Zen practice hasn’t made my life easier or cleaner. It hasn’t removed pain or given me answers that stick forever. What it has done is teach me how to pause, breathe, and notice how I’m working with my mind—especially when things don’t go the way I want them to.

This space is for people living with illness, people who feel lost or broken, and anyone trying to meet their life honestly without pretending to have it figured out. It’s also for my younger self, who believed strength meant carrying everything alone.
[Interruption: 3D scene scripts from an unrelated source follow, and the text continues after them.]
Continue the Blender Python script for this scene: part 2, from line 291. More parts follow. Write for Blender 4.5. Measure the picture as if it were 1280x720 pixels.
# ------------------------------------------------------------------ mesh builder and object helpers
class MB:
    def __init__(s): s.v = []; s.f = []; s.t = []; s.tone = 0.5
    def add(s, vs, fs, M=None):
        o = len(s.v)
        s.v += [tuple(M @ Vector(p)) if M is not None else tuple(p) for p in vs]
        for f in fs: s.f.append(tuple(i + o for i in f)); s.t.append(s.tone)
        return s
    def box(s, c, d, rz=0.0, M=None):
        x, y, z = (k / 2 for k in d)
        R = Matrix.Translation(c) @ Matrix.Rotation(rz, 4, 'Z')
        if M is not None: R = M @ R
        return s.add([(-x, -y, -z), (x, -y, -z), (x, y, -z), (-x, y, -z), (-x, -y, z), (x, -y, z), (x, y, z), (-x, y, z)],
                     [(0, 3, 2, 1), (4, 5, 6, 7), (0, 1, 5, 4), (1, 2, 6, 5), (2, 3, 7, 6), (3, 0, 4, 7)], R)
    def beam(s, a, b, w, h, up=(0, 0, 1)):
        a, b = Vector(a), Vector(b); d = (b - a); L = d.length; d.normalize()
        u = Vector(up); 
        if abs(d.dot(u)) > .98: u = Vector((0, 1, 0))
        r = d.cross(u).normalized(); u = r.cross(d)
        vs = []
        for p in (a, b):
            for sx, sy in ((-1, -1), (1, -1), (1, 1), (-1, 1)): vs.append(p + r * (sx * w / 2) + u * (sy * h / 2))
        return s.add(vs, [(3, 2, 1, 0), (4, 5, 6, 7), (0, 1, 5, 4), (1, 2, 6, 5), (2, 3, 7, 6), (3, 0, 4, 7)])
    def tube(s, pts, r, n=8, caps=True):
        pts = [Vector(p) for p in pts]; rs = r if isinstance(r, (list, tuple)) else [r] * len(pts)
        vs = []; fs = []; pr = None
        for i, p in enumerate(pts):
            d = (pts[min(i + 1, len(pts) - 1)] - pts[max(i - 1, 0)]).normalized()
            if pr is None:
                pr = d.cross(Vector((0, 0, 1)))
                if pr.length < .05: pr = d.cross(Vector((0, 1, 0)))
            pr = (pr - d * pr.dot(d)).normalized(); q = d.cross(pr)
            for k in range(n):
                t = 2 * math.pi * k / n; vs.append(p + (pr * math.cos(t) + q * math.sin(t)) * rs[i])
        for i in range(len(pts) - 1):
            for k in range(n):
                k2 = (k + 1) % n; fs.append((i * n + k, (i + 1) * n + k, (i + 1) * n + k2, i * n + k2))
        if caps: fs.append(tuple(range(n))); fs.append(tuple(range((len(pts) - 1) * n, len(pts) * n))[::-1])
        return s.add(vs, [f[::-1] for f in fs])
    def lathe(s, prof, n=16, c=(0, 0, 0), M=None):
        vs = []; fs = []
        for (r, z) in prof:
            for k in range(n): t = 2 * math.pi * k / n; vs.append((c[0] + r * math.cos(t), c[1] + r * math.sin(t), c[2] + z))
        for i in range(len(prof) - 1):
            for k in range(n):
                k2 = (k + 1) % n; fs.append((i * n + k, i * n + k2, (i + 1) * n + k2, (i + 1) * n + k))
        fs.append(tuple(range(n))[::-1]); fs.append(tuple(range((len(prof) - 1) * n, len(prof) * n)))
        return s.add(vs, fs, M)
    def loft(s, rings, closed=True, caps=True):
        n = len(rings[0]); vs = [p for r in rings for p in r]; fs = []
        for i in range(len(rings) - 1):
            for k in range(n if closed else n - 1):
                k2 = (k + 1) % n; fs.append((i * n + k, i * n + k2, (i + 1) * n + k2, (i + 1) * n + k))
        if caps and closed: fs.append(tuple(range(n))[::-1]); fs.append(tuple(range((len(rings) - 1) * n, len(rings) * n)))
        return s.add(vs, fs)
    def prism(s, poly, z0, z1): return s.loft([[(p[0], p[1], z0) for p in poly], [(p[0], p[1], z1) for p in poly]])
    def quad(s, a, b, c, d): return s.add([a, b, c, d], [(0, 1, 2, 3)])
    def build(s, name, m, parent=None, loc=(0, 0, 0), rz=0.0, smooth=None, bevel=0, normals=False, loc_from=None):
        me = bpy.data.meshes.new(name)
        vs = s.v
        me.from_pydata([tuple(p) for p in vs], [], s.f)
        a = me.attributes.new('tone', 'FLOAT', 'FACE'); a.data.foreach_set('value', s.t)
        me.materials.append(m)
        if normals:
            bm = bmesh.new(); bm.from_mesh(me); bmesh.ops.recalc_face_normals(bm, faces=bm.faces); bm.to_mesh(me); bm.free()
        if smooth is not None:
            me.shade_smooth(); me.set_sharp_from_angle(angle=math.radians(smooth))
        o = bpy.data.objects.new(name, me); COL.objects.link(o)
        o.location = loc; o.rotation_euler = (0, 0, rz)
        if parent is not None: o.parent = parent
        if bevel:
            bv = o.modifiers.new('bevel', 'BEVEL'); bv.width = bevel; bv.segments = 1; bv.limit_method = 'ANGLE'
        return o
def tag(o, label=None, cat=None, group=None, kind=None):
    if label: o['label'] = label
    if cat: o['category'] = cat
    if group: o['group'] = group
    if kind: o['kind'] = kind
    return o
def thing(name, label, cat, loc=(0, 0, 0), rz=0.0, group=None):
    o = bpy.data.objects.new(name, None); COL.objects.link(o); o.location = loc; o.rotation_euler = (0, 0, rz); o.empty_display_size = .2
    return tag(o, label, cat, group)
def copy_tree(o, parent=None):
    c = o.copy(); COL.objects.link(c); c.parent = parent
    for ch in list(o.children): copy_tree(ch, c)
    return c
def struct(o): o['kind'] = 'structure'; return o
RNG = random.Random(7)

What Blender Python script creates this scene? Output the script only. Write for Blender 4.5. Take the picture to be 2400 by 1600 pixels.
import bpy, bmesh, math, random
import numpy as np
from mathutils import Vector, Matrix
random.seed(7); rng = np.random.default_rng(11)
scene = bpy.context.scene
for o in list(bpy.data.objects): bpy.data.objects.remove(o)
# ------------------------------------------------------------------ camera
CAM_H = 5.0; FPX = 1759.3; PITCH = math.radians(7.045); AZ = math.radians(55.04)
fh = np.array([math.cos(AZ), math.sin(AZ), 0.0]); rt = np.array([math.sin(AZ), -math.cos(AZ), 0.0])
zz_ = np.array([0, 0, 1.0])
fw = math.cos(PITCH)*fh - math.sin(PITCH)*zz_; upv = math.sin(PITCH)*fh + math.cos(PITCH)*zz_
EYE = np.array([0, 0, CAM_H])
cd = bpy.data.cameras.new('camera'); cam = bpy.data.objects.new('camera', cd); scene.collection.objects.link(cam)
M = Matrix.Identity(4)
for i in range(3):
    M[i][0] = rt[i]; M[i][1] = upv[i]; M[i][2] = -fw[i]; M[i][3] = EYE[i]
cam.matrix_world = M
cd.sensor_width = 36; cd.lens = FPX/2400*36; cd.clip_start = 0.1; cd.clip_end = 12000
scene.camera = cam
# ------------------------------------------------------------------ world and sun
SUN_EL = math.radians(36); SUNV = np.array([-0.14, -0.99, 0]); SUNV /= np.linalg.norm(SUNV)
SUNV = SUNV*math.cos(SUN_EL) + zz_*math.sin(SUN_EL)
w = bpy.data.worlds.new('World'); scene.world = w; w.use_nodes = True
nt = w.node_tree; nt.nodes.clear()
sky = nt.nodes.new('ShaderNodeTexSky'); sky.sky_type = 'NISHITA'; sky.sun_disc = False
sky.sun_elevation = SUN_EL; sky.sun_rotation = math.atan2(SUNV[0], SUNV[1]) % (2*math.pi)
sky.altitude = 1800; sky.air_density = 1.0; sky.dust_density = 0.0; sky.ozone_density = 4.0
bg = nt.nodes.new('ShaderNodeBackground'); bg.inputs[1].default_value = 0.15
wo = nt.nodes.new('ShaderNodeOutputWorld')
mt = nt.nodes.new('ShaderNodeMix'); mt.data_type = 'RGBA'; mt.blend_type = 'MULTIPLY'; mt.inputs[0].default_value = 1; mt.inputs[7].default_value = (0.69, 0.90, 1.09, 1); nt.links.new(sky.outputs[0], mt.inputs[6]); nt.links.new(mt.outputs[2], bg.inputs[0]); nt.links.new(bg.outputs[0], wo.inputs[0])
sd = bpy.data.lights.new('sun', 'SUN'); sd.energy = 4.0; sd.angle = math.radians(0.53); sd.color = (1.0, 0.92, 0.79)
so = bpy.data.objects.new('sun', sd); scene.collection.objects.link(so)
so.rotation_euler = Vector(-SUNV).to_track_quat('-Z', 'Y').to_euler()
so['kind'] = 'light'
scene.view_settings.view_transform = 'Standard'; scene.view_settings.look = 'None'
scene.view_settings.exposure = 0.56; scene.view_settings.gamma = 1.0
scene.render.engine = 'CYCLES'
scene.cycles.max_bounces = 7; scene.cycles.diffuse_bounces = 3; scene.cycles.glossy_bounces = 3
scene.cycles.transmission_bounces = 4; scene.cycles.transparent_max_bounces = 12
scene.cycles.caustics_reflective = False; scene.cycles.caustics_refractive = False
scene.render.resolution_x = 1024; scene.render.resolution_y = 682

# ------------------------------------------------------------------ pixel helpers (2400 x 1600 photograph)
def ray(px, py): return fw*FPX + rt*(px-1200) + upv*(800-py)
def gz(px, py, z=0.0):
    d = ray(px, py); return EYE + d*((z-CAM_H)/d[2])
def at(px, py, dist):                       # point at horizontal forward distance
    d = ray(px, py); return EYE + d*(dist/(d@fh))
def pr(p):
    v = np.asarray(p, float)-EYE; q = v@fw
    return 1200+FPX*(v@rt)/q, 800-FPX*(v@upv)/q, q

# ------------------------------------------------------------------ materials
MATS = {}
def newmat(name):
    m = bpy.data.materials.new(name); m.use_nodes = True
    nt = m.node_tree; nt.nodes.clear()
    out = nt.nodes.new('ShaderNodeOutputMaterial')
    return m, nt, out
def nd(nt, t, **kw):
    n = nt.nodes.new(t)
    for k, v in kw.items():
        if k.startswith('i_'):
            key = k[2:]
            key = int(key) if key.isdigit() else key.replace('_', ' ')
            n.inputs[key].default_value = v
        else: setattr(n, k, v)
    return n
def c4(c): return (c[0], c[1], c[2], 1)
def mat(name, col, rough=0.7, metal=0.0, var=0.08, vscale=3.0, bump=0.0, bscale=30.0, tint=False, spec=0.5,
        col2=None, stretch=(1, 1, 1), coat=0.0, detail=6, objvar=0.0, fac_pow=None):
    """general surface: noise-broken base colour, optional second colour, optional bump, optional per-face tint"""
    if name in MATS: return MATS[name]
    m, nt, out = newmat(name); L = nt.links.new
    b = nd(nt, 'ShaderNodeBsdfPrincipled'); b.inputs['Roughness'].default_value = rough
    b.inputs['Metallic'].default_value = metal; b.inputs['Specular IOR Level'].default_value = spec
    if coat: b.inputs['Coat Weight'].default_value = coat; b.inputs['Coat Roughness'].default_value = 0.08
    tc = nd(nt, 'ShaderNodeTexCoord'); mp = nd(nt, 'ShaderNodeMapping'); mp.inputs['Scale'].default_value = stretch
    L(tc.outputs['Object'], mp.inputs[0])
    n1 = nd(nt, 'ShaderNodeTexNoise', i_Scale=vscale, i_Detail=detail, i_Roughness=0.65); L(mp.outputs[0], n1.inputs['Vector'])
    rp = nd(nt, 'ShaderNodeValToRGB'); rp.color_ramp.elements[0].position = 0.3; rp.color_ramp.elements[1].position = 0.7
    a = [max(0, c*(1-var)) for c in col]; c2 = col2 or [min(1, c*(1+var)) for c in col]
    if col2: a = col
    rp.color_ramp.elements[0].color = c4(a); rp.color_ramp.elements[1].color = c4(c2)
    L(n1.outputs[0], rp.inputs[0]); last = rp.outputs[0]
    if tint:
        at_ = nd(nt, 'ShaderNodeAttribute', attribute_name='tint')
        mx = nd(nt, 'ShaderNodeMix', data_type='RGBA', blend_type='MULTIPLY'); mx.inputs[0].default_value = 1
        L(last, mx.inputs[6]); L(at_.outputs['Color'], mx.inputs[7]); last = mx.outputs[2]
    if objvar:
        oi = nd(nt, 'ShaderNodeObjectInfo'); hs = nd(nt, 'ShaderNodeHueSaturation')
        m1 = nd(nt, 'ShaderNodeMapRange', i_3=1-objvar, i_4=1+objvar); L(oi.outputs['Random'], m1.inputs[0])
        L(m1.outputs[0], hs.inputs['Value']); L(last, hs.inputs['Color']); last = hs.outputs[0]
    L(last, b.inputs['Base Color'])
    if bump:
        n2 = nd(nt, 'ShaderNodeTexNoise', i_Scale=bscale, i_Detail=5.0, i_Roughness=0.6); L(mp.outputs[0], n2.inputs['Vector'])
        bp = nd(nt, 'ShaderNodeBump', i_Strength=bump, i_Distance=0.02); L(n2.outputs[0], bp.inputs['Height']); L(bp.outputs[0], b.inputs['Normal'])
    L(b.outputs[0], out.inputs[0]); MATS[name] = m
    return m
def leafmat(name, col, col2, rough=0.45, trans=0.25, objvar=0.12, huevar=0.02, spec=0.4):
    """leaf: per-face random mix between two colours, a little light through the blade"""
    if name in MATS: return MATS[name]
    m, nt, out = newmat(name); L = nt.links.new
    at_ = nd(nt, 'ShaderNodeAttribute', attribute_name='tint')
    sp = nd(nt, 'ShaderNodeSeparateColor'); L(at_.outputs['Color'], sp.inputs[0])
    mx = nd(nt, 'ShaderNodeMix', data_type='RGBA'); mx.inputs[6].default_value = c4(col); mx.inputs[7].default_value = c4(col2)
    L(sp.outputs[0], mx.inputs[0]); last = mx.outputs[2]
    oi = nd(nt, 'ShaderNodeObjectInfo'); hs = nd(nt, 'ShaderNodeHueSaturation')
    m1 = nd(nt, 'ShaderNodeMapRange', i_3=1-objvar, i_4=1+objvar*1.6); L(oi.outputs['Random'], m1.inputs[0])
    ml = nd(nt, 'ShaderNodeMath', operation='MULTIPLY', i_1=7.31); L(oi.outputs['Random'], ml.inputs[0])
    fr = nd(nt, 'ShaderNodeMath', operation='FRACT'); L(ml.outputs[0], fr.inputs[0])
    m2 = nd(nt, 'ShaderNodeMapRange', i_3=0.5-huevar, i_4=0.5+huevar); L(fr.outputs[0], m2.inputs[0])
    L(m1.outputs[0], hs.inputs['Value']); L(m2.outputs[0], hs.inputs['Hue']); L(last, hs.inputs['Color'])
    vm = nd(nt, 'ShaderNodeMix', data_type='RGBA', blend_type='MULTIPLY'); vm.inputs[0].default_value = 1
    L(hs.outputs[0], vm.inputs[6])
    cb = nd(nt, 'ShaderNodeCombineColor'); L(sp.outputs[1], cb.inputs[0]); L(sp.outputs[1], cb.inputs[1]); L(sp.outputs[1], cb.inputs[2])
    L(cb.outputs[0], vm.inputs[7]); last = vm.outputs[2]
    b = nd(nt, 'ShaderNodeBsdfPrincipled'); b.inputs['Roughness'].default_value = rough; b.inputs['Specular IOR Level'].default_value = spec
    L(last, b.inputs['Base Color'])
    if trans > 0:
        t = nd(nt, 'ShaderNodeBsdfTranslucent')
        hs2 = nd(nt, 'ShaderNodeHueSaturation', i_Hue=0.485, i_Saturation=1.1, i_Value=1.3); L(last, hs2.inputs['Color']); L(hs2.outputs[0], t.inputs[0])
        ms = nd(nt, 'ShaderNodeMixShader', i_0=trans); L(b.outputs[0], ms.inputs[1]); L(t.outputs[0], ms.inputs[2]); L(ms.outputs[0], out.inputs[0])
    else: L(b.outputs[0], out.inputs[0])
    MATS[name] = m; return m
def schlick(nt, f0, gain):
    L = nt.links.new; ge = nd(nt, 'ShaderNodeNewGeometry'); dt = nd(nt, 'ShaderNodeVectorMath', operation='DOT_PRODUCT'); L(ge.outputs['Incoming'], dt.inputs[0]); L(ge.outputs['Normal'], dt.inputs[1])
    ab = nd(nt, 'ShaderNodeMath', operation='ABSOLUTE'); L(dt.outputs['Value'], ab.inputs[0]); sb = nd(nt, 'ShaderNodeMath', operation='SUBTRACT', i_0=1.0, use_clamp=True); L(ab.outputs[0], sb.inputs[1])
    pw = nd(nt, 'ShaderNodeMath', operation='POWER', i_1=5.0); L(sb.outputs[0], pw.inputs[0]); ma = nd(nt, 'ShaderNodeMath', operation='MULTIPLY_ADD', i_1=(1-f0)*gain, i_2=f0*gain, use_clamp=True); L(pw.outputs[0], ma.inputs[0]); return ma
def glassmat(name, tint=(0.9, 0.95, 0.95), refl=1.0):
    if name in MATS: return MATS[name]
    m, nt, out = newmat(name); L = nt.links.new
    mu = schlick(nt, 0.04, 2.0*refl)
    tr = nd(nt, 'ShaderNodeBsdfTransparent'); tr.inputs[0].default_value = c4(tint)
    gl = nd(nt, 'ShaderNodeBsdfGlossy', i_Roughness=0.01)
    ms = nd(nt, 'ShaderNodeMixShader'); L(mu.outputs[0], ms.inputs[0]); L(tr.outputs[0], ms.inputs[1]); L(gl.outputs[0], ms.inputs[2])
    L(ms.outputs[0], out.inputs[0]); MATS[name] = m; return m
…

I don’t write from a place of mastery. I write from inside the practice—sometimes steady, sometimes struggling, always learning. I believe many truths can occupy the same space at the same time, and that stillness isn’t something you find by dropping everything, but something you practice while carrying it all with clarity.

This is not a mindfulness brand or a path to enlightenment.

I’m not a teacher. I’m just sharing my experience in The Living Dharma.
It’s a record of showing up.

Why “The Reluctant Buddhist”

I call this The Reluctant Buddhist for a reason.

Reluctance, for me, isn’t rejection. It’s honesty.

I didn’t come to Zen looking for an identity, a worldview, or a way to escape my life. I came because I was sick, angry, scared, and out of options. Practice didn’t arrive as certainty—it arrived as necessity.

I’m reluctant because I still resist.
I still cling to preferences.
I still want things to be different from what they are.

Zen practice hasn’t removed that. What it’s done is teach me to notice how I’m working with my mind when resistance shows up. To pause. To breathe. To return—again and again—to the life that’s actually here.

Reluctance also keeps me from pretending I have answers. I don’t write as a teacher or a spiritual authority. I write from inside the practice—sometimes steady, sometimes struggling, always human.

This work isn’t about being a “good Buddhist.”
It’s about being awake enough to stay in my life.

That’s the practice.
That’s the reluctance.

If any of this sounds familiar, you’re welcome here.